INFORMATION SUPPLIED:

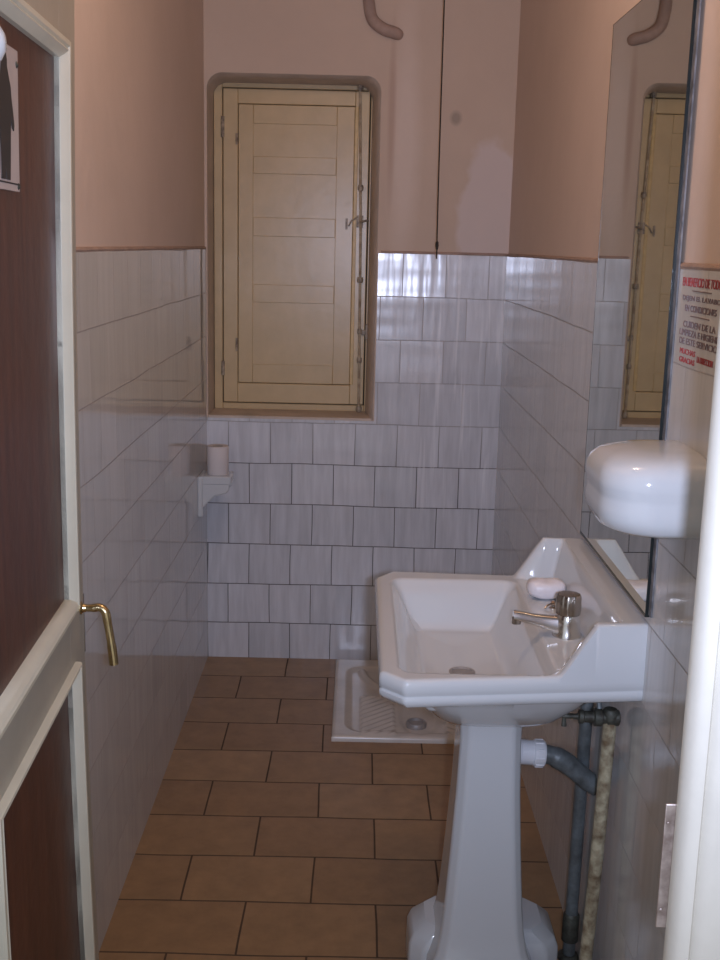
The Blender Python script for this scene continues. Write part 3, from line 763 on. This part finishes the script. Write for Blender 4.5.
bm = B(); lathe(bm, [(.036, 0), (.036, .012), (.032, .018), (.027, .018), (.025, .010), (.001, .009)], (tcx - .012, 3.565, .0015), (0, 0, 1), 24); obj('drain_collar', bm, 'drain_metal', st)

# ------------------------------------------------------------------ paper holder and roll
ph = thing('toilet_paper_holder', 'white ceramic paper holder on the left wall tiles near the corner', 'holder', (XL, 3.985, .63))
bm = B(); box(bm, XL - .001, XL + .018, 3.925, 4.045, .628, .778); obj('back_plate', bm, 'porcelain', ph, bevel=.006, bseg=3)
bm = B(); box(bm, XL + .015, XL + .118, 3.930, 4.040, .748, .7785); 
for y in (3.932, 4.022):
    pr = [(XL + .015, .752), (XL + .112, .752), (XL + .112, .728), (XL + .10, .716), (XL + .06, .705), (XL + .015, .66)]
    a = [(x, y, z) for x, z in pr]; b = [(x, y + .014, z) for x, z in pr]; loft(bm, [a, b])
obj('bracket', bm, 'porcelain', ph, bevel=.004, bseg=2)
tr = thing('toilet_roll', 'toilet paper roll standing upright on the ceramic holder', 'toilet roll', (XL + .066, 3.985, .779))
bm = B(); R0, R1, HH = .039, .019, .103; seg = 36
rings = []
for r, z in ((R1, .001), (R0 - .002, 0), (R0, .003), (R0, HH - .003), (R0 - .002, HH), (R1, HH - .001)):
    rings.append([(XL + .066 + r * math.cos(2 * math.pi * k / seg), 3.985 + r * math.sin(2 * math.pi * k / seg), .7788 + z) for k in range(seg)])
loft(bm, rings + [rings[0]], False, False); bmesh.ops.remove_doubles(bm, verts=bm.verts, dist=1e-5)
obj('paper', bm, 'paper', tr, smooth=50)
bm = B(); rings = []
for r, z in ((R1, .001), (R1, HH - .001), (R1 - .0015, HH - .001), (R1 - .0015, .001), (R1, .001)):
    rings.append([(XL + .066 + (r - .0002) * math.cos(2 * math.pi * k / seg), 3.985 + (r - .0002) * math.sin(2 * math.pi * k / seg), .7788 + z) for k in range(seg)])
loft(bm, rings, False, False); bmesh.ops.remove_doubles(bm, verts=bm.verts, dist=1e-6); obj('core', bm, 'card', tr, smooth=50, label='grey card core')

# ------------------------------------------------------------------ camera
cam = bpy.data.cameras.new('camera'); co = bpy.data.objects.new('camera', cam); COL.objects.link(co)
F, PITCH, YAW, ROLL = 1120.0, .20609, .00527, .02366
cam.sensor_fit = 'VERTICAL'; cam.sensor_height = 36.0; cam.lens = F / 960 * 36.0
cam.clip_start = .05
fwd = Vector((0, math.cos(PITCH), -math.sin(PITCH))); up = Vector((0, math.sin(PITCH), math.cos(PITCH))); rt = Vector((1, 0, 0))
Z = Matrix.Rotation(-YAW, 3, 'Z'); fwd, up, rt = Z @ fwd, Z @ up, Z @ rt
rt, up = rt * math.cos(ROLL) + up * math.sin(ROLL), up * math.cos(ROLL) - rt * math.sin(ROLL)
mat = Matrix((rt, up, -fwd)).transposed().to_4x4(); mat.translation = Vector((0, 0, EYE))
co.matrix_world = mat
SC.camera = co

# ------------------------------------------------------------------ light: the camera's own flash, daylight of the room outside the door, an added warm fill lamp under the ceiling
def area(name, loc, target, sx, sy, energy, col):
    l = bpy.data.lights.new(name, 'AREA'); l.shape = 'RECTANGLE'; l.size = sx; l.size_y = sy; l.energy = energy; l.color = col
    o = bpy.data.objects.new(name, l); COL.objects.link(o); o.location = loc
    o.rotation_euler = (Vector(target) - Vector(loc)).to_track_quat('-Z', 'Y').to_euler()
    return o
fl = bpy.data.lights.new('flash', 'SPOT'); fl.energy = 128.0; fl.color = (.645, .72, .99); fl.shadow_soft_size = .02; fl.spot_size = math.radians(100); fl.spot_blend = 1.0
fo = bpy.data.objects.new('flash', fl); COL.objects.link(fo); fo.location = (.055, -.02, 1.605)
fo.rotation_euler = Vector((0, 1, .02)).to_track_quat('-Z', 'Y').to_euler()
pl = bpy.data.lights.new('warm_fill', 'POINT'); pl.energy = 10.5; pl.color = (1.0, .745, .55); pl.shadow_soft_size = .05  # unseen lamp added as warm ambient fill
po = bpy.data.objects.new('warm_fill', pl); COL.objects.link(po); po.location = (0.0, 2.0, 2.70)
w = bpy.data.worlds.new('world'); SC.world = w; w.use_nodes = True
w.node_tree.nodes['Background'].inputs[0].default_value = (.95, .97, 1.0, 1); w.node_tree.nodes['Background'].inputs[1].default_value = .50

SC.view_settings.view_transform = 'Standard'; SC.view_settings.look = 'None'
SC.view_settings.exposure = 0.0; SC.view_settings.gamma = 1.0; SC.view_settings.use_curve_mapping = False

REQUIREMENT: Up to and including the line with "bm, 'drain_metal', st)", copy the data above from its first line. Skip pictures.

RESPONSE TO THE EXERCISE:
The Blender Python script for this scene continues. Write part 3, from line 763 on. This part finishes the script. Write for Blender 4.5.
bm = B(); lathe(bm, [(.036, 0), (.036, .012), (.032, .018), (.027, .018), (.025, .010), (.001, .009)], (tcx - .012, 3.565, .0015), (0, 0, 1), 24); obj('drain_collar', bm, 'drain_metal', st)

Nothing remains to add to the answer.